| Provided data |
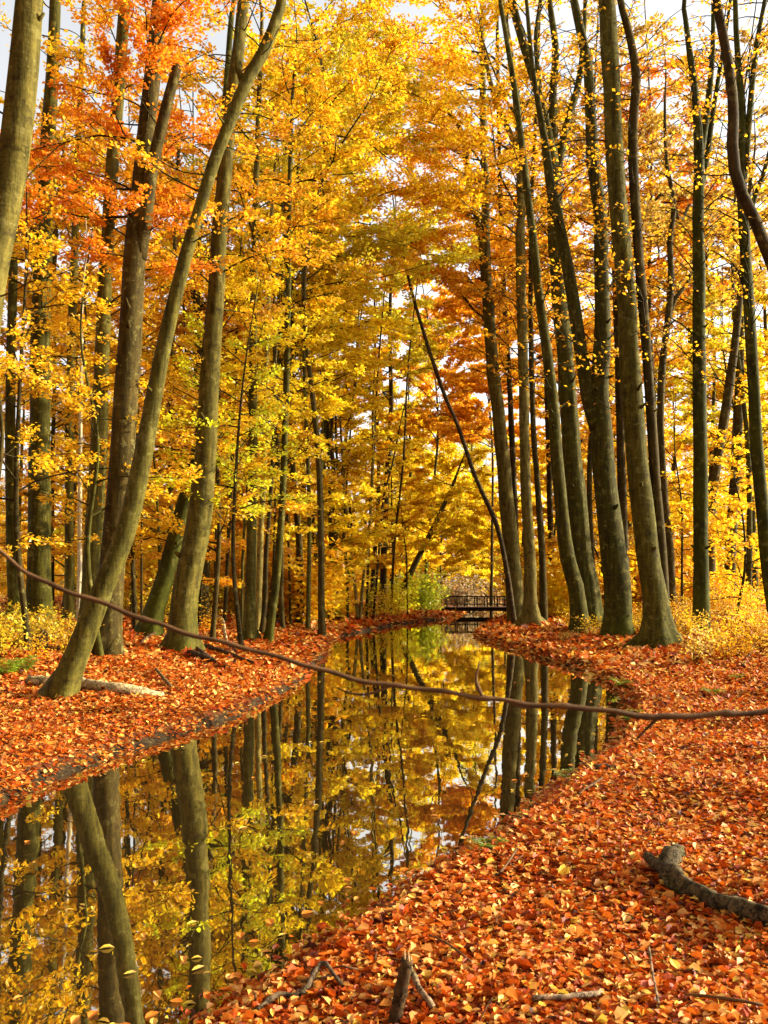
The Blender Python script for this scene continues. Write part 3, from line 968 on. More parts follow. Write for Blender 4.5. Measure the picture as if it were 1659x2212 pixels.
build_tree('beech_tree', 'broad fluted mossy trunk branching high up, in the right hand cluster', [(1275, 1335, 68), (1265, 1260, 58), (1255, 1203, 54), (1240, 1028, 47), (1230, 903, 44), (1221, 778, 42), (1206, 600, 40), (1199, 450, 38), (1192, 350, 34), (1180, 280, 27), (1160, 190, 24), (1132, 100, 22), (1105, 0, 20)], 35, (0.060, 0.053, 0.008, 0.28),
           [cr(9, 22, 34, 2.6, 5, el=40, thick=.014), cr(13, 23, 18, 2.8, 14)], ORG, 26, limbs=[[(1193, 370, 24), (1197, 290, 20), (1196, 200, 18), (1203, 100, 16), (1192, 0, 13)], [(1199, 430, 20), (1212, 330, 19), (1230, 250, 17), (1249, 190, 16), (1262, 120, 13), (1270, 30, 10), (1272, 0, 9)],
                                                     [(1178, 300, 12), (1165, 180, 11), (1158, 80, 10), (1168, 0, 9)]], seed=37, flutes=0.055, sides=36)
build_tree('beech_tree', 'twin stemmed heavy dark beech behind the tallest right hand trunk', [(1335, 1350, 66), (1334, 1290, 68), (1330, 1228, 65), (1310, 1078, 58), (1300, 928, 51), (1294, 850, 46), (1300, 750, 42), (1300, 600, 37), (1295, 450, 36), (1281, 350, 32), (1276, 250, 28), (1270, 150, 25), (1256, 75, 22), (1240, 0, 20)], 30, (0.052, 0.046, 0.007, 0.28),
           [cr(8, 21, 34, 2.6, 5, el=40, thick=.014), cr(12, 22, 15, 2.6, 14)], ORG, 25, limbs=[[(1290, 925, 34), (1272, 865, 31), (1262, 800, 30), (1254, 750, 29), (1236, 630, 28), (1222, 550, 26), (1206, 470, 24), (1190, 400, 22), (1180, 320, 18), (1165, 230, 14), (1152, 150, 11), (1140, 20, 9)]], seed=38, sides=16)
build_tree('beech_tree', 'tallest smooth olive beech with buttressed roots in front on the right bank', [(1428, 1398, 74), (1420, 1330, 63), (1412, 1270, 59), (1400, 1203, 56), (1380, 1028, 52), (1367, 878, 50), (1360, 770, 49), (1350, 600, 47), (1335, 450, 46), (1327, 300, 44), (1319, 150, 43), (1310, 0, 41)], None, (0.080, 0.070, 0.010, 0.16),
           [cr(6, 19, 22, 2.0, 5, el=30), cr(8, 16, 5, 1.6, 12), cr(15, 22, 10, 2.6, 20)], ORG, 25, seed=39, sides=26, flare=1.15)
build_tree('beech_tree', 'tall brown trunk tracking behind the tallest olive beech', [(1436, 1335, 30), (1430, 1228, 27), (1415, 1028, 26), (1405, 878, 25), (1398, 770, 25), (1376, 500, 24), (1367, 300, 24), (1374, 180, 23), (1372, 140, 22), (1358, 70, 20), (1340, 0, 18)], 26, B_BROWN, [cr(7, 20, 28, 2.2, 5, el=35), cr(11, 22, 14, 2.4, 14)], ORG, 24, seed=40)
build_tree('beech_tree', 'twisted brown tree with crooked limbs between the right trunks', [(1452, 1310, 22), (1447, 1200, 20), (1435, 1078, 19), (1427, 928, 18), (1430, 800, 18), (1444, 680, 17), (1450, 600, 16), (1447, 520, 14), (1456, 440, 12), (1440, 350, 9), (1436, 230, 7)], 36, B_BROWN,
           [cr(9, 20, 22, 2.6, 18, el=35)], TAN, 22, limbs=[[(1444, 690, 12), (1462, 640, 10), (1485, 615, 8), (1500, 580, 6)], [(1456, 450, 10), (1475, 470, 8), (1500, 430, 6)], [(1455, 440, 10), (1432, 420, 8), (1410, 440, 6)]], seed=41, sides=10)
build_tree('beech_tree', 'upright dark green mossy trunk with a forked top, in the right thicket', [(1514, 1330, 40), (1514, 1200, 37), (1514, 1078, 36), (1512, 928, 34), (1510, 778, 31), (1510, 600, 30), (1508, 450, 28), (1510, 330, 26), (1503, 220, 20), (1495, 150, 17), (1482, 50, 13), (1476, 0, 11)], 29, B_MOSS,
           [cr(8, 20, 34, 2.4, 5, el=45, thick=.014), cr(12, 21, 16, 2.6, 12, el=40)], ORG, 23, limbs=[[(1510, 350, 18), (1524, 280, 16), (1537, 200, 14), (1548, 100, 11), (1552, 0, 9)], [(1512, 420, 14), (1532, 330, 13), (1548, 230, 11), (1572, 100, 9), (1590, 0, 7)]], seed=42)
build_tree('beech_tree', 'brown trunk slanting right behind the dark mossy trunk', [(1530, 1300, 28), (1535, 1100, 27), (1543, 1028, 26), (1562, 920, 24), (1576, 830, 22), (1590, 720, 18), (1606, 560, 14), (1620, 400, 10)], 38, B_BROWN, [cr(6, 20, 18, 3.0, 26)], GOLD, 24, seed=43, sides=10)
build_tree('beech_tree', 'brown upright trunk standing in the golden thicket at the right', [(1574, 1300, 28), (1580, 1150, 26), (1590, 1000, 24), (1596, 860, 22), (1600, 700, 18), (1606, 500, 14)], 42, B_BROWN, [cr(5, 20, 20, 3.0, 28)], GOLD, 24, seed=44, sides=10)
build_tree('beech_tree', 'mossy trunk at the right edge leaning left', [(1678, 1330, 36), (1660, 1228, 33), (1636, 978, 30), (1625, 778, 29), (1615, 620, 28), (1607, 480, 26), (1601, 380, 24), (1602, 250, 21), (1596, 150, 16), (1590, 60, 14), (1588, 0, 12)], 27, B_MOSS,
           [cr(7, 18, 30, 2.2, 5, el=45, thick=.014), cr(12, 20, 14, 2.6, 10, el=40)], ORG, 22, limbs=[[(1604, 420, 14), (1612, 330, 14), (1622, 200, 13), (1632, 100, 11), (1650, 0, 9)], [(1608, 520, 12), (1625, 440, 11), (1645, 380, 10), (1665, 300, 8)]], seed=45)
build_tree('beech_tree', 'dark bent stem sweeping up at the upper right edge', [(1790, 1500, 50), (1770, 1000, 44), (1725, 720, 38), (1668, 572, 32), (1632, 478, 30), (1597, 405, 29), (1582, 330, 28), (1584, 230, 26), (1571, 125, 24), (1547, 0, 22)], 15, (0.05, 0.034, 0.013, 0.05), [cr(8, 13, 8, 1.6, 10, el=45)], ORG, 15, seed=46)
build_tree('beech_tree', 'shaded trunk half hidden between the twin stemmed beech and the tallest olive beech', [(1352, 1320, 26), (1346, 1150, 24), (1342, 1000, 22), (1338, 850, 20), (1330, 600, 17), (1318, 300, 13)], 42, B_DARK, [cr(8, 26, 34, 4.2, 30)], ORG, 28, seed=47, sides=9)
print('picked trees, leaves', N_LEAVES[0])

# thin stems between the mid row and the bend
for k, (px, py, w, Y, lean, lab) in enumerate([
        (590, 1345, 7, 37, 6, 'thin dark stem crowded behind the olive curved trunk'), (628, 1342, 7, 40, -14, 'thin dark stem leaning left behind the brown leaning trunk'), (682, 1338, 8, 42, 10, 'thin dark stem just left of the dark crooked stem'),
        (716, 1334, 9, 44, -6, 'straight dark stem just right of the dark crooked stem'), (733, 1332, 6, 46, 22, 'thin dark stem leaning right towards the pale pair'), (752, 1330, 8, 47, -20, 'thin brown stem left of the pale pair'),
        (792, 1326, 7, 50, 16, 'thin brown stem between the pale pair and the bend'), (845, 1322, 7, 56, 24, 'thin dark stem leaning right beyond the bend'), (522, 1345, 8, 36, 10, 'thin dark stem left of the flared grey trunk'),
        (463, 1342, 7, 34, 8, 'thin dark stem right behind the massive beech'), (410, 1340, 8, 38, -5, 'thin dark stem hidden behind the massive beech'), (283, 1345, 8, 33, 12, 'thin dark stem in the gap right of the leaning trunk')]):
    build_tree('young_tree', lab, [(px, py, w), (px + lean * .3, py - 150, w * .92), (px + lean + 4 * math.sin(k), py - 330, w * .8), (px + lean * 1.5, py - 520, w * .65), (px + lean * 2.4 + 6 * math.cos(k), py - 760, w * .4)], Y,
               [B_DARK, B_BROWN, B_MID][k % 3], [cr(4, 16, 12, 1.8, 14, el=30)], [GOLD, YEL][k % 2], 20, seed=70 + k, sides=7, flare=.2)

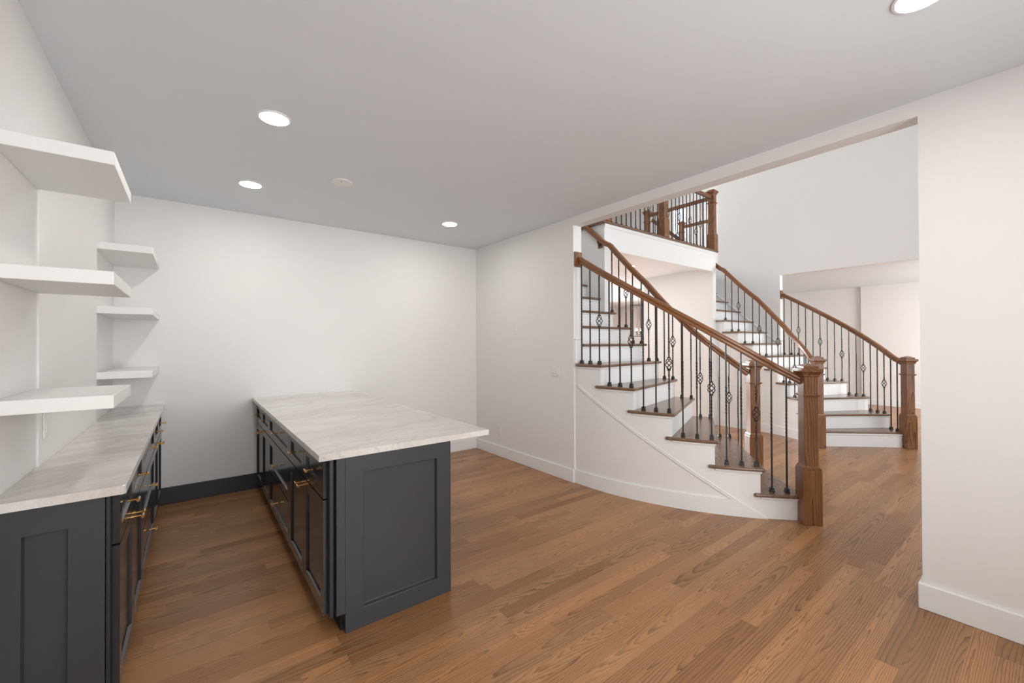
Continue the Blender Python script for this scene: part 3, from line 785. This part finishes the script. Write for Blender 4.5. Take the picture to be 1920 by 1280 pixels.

| Task brief |
Read the entries and pick out all lines that include the word "Python".

| Finished answer |
The Blender Python script for this scene continues. Write part 3, from line 968 on. More parts follow. Write for Blender 4.5. Measure the picture as if it were 1659x2212 pixels.
Continue the Blender Python script for this scene: part 3, from line 785. This part finishes the script. Write for Blender 4.5. Take the picture to be 1920 by 1280 pixels.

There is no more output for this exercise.